*EXERCISE TASK:*
What number of lines contain the word "scene"? Reply with the number and nothing else.

*DATASET EXTRACT:*
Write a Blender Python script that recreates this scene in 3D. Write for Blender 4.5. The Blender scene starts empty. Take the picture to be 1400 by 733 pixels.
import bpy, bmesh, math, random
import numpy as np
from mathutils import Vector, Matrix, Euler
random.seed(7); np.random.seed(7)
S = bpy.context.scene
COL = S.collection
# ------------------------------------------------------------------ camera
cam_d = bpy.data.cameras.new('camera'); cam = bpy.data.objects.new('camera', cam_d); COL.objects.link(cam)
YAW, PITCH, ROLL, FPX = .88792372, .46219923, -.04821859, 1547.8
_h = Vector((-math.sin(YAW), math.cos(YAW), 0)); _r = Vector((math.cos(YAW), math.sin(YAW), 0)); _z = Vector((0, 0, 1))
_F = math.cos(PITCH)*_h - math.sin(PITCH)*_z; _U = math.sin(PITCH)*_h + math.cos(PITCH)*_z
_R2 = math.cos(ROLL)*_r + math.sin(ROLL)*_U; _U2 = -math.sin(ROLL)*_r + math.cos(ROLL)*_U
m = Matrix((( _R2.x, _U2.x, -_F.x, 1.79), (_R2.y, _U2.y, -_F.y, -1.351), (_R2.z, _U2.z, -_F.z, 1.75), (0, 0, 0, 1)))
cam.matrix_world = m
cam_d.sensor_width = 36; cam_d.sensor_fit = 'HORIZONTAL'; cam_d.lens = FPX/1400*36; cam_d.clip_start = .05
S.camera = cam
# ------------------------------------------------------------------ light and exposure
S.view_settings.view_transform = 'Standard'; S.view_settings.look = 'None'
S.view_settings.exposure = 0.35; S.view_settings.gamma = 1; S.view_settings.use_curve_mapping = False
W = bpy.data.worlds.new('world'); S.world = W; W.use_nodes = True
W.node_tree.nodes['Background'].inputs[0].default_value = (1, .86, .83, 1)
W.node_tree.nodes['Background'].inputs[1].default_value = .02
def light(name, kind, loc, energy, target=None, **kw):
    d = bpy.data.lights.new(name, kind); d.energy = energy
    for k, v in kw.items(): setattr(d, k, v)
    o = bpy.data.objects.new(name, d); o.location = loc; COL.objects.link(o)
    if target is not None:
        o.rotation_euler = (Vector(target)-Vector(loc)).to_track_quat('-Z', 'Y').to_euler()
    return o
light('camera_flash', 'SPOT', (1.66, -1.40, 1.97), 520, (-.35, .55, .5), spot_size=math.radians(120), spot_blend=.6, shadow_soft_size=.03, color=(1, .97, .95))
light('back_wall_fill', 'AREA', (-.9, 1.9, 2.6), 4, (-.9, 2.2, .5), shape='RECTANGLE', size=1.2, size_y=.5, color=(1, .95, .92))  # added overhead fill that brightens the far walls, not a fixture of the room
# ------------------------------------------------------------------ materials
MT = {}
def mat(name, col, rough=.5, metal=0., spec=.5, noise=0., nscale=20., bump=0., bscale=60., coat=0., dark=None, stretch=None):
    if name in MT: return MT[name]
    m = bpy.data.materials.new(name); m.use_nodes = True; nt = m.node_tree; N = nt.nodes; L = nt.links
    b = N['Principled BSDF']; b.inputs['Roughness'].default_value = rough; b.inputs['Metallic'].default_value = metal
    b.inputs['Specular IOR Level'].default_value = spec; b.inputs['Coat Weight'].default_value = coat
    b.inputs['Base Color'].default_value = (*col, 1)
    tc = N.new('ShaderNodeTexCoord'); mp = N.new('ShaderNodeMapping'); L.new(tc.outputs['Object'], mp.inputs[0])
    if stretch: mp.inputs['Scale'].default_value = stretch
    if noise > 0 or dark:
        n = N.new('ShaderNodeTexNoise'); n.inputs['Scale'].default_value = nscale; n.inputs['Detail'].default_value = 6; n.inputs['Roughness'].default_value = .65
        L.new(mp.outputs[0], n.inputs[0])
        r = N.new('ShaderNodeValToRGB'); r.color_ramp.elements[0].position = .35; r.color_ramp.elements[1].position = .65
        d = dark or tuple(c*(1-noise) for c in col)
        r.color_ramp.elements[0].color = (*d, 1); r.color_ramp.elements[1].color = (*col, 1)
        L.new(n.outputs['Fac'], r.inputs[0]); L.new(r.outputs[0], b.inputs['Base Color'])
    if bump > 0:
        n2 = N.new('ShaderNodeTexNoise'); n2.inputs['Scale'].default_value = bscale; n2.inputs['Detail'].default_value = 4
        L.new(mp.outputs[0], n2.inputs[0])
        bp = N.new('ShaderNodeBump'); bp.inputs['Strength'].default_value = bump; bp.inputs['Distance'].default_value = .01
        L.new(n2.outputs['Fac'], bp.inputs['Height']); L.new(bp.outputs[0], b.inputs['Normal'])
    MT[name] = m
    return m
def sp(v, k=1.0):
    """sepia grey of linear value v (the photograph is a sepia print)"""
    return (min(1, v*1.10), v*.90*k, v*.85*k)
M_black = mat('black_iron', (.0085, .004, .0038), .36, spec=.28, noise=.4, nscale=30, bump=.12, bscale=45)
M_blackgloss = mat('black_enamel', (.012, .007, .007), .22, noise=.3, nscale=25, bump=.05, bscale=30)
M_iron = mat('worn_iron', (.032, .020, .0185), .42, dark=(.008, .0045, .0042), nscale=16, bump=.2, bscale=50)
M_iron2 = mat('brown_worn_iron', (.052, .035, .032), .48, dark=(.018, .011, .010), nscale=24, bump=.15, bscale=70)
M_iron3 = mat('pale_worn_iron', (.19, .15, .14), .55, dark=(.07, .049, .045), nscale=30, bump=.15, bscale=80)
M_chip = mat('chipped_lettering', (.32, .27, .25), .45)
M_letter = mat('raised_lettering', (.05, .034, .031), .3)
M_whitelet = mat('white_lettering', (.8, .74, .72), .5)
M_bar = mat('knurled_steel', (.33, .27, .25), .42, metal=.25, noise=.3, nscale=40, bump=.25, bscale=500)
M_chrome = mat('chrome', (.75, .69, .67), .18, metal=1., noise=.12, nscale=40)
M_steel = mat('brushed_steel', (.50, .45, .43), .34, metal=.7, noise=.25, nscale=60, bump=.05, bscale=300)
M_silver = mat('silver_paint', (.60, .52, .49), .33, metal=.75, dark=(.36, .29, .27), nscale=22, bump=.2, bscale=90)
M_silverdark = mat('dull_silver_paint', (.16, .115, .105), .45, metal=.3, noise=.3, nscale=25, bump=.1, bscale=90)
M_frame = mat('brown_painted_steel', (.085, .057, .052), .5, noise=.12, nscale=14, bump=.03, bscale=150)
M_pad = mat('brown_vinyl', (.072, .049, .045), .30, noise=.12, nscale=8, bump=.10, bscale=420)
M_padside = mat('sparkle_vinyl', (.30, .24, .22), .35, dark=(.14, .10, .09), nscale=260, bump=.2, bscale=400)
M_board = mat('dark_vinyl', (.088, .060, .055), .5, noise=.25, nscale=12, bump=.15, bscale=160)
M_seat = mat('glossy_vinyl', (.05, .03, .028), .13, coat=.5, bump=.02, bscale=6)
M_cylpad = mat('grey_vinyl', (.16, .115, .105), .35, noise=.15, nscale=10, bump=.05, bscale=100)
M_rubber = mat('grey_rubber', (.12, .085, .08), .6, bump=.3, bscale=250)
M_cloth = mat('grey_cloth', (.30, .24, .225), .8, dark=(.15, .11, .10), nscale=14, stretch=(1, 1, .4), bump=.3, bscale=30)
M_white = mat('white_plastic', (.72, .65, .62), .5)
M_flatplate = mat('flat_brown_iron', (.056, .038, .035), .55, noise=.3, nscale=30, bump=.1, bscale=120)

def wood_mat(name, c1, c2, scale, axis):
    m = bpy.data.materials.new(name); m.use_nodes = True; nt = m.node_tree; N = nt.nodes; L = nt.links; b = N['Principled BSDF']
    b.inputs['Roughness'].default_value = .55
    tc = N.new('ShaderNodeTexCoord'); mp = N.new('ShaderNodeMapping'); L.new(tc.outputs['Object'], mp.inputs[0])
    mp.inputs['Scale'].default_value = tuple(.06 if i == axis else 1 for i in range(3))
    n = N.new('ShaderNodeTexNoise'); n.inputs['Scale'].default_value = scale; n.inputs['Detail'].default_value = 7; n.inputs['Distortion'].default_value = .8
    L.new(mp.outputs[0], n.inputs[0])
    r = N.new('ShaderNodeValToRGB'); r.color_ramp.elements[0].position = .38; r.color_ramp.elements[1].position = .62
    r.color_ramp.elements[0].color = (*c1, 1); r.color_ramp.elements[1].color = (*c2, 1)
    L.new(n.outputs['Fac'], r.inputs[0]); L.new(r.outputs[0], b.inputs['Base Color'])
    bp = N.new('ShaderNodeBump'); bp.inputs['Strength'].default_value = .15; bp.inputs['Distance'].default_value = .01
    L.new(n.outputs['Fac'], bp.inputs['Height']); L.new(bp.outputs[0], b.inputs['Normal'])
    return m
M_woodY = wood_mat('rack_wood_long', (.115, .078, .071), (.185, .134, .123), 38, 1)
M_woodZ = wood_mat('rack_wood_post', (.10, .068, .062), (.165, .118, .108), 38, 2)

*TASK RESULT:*
2